Peter Lual Deng, 17, was yesterday clearing out the mud hut in Kakuma refugee camp that has been his home for eight years. "Win what you dream," read the poster on the wall. He didn't know much about Grand Rapids, Michigan, soon to be his new home. "All I know about it is that people can live in peace. There is no fighting. You can go to school but you cannot go hungry," he said.
The Lost Boys group was formed in 1988 when fighting between Sudan's government and southern rebels drove 250,000 citizens into neighbouring Ethiopia. Among them were 17,000 unaccompanied children, mostly boys.

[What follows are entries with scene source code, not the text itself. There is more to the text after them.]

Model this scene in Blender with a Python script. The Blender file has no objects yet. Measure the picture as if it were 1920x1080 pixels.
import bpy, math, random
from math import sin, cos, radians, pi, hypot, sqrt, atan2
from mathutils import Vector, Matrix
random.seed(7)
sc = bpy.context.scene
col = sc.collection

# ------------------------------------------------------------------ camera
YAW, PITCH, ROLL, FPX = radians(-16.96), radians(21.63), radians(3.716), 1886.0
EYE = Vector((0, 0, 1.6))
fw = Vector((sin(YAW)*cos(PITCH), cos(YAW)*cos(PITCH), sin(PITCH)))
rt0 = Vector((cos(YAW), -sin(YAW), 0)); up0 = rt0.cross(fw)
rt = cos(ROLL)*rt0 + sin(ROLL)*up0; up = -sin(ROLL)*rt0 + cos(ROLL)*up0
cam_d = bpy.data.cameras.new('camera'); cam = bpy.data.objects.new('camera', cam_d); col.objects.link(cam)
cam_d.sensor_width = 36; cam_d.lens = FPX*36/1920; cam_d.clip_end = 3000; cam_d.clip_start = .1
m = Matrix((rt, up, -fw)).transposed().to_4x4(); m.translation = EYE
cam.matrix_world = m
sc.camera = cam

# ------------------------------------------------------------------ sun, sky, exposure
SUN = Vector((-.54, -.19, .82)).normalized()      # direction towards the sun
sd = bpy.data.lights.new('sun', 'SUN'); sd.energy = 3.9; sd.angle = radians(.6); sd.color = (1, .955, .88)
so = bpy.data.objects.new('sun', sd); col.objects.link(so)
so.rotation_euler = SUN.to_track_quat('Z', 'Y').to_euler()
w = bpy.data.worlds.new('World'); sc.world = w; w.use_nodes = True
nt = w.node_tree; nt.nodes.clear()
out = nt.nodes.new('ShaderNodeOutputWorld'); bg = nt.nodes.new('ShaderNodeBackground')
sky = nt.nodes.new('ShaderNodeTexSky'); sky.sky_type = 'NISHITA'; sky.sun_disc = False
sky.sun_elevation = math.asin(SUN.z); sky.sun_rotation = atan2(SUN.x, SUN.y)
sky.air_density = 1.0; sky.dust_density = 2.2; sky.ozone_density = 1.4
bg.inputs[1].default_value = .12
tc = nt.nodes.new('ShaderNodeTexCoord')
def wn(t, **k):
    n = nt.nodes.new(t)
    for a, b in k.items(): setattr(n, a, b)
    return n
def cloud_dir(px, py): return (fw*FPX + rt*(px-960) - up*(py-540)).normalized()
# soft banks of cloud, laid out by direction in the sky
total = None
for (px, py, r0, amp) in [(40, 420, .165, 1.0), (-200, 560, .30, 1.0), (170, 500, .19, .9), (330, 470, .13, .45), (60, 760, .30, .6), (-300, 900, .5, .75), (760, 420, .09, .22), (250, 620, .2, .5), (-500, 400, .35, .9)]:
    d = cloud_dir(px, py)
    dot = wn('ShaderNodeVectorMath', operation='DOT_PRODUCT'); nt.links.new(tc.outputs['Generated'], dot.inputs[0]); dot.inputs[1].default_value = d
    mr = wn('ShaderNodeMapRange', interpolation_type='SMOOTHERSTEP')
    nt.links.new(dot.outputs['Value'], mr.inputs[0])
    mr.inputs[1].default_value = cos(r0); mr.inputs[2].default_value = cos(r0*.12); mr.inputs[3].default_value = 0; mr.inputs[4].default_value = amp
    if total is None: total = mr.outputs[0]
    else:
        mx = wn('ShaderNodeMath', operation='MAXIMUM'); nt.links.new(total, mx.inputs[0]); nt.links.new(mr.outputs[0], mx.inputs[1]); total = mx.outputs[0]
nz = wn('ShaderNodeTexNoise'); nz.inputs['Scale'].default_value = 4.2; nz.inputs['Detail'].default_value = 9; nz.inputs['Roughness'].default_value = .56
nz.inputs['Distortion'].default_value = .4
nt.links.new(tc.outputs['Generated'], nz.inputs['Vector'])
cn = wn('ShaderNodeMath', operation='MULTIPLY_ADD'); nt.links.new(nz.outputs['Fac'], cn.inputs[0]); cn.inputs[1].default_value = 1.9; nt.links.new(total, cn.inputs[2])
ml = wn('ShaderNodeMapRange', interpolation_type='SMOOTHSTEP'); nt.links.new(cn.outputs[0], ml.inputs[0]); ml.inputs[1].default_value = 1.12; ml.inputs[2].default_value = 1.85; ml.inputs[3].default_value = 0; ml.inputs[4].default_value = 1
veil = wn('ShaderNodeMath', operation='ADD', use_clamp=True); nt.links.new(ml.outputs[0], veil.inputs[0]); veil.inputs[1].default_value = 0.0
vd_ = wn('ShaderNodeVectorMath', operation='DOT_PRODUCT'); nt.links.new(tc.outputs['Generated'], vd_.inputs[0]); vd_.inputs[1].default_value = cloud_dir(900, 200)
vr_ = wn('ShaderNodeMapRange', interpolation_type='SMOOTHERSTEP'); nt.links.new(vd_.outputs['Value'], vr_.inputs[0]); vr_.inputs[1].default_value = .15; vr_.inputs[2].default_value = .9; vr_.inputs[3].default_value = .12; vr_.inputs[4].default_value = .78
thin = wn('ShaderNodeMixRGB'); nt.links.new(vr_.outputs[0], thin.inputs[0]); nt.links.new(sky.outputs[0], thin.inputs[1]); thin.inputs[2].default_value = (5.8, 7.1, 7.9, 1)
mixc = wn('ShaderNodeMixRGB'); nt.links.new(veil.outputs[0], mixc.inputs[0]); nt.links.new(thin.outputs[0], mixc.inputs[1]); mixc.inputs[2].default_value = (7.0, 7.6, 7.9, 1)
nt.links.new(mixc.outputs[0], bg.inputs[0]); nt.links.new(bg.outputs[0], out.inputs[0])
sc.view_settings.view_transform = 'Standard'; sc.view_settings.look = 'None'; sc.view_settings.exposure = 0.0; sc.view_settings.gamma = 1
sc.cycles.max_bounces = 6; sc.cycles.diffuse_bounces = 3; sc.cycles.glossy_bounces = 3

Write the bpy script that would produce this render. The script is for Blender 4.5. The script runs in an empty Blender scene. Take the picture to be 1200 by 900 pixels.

The minors sheltered in camps until 1991, then disaster struck again, when Ethiopia was also plunged into civil war. The boys fled across the river border and back into the firing line of Sudan. About 12,000 made it across another border, this time to Kakuma.
Since then the Lost Boys have been stuck there, ignored by the Kenyan government and rejected by their own people. Even if they could brave their way back into Sudan, they could face painful rejection. Having missed out on the initiation rites - circumcision, scarification of the face, removal of the lower teeth - that mark the passage into adulthood, the boys are considered half-men, and unworthy of marriage, by Sudanese society.
Around 500 minors will have arrived in the US by Christmas, mainly to be placed in foster homes. The remainder, in their late teens and early 20s, will stream into refugee centres across the countryearly in the New Year. Yesterday in Kakuma, the enthusiasm for this latest exodus was electric.
John Awou Alier will be on tonight's flight. He will take his Dinka dictionary with him to Virginia, to help him remember his native language. He does not know a lot about the US, not having even heard of McDonalds. "Is it a university?" he asks. "Sorry, I don't know much about the food there. All we eat here is maize and beans."
His expectation is of a country where "everybody is free and equal. Tonight I will not sleep because I am so excited."